### Exercise instructions
Go through the lines below. Copy those with "yellow".

····················

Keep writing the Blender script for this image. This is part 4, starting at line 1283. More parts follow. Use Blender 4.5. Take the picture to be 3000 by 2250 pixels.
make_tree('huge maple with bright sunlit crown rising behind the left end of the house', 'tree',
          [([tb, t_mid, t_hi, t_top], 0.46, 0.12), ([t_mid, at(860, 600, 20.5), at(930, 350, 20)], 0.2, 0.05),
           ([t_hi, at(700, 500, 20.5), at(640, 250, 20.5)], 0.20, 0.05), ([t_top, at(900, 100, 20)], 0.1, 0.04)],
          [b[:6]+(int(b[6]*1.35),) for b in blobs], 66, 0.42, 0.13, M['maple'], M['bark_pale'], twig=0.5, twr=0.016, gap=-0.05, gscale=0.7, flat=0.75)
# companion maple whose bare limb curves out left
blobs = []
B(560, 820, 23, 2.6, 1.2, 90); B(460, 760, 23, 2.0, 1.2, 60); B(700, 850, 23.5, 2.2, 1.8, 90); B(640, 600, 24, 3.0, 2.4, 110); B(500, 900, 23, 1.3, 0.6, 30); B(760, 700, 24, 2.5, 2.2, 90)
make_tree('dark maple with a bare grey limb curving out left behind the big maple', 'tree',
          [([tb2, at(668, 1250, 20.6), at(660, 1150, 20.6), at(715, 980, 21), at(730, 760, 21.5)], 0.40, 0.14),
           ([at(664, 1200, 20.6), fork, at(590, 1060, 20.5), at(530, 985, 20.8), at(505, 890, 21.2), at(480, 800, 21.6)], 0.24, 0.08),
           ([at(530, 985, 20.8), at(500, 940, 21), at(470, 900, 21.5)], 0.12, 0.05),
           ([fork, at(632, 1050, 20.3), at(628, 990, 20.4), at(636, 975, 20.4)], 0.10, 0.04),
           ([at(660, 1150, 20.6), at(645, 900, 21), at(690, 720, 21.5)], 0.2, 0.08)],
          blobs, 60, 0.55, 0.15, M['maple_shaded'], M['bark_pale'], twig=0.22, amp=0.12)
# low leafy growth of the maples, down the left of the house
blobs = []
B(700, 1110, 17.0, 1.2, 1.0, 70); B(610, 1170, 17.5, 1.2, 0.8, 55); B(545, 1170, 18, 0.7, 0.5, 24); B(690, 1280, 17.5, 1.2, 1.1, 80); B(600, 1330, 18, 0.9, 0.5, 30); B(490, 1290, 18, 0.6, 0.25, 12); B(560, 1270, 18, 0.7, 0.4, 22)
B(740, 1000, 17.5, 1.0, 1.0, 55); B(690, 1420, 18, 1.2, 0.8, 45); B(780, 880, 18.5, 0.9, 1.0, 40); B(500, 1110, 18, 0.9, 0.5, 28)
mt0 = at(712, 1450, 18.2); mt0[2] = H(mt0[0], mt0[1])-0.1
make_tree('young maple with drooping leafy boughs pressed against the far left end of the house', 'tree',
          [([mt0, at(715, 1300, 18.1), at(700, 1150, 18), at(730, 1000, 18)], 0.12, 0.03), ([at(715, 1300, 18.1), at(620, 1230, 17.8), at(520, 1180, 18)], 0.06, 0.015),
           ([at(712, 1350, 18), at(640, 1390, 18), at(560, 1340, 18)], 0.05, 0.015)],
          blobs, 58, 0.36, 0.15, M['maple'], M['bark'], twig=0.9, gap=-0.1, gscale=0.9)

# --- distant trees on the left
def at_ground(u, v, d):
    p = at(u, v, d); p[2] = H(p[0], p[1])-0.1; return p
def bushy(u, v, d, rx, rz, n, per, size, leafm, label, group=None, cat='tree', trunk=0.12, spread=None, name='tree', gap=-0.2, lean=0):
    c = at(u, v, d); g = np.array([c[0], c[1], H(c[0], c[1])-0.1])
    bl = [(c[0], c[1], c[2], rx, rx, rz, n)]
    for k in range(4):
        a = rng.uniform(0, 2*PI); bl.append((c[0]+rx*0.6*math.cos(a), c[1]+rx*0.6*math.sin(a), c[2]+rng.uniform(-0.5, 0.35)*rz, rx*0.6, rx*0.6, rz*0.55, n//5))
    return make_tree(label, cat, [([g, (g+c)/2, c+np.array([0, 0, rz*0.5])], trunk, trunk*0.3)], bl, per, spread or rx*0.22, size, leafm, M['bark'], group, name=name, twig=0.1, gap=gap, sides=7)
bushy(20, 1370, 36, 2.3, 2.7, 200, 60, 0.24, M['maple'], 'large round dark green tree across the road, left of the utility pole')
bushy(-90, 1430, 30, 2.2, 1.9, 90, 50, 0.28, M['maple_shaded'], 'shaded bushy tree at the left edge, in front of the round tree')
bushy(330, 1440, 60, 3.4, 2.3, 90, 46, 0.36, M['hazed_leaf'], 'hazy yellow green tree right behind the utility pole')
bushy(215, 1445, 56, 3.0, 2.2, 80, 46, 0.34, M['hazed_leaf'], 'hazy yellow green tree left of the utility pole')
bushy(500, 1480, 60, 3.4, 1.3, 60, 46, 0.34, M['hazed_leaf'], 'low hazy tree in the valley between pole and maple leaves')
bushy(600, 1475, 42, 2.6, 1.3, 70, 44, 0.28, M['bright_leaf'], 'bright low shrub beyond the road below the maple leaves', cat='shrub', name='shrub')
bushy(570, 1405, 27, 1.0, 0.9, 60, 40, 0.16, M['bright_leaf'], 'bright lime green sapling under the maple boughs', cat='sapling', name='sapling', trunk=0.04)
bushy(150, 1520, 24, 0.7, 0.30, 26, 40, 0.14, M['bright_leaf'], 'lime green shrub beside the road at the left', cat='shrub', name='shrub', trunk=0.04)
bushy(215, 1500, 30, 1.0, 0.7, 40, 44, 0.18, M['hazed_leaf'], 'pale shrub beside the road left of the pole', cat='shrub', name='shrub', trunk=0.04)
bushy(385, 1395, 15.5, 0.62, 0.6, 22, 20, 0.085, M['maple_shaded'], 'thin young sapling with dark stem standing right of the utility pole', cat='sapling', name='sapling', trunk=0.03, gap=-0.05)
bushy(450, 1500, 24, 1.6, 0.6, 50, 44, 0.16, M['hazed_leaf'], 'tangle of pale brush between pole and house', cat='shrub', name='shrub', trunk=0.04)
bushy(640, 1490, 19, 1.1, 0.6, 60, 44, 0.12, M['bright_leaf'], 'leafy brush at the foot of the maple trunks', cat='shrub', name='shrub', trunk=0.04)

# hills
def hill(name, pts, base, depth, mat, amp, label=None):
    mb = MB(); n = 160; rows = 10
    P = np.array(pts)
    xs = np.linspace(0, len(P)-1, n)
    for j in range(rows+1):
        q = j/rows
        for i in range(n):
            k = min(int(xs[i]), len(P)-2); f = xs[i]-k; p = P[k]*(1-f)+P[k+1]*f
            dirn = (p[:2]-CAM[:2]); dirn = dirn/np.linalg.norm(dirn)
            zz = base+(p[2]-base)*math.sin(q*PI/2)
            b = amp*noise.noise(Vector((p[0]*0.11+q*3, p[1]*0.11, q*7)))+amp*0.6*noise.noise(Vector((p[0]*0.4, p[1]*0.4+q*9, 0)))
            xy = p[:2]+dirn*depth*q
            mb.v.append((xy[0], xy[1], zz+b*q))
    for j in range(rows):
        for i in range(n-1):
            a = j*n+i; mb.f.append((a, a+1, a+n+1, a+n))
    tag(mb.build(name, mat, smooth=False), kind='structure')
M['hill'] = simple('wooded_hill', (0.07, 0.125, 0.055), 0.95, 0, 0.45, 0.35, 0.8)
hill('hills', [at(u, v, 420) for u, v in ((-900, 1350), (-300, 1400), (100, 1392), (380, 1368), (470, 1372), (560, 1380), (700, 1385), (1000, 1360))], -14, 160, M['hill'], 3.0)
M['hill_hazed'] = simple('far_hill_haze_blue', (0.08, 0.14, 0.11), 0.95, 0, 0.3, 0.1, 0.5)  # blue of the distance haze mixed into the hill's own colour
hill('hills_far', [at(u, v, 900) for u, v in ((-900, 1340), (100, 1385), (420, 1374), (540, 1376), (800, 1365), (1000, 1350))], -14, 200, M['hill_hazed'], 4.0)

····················

### Task solution
bushy(330, 1440, 60, 3.4, 2.3, 90, 46, 0.36, M['hazed_leaf'], 'hazy yellow green tree right behind the utility pole')
bushy(215, 1445, 56, 3.0, 2.2, 80, 46, 0.34, M['hazed_leaf'], 'hazy yellow green tree left of the utility pole')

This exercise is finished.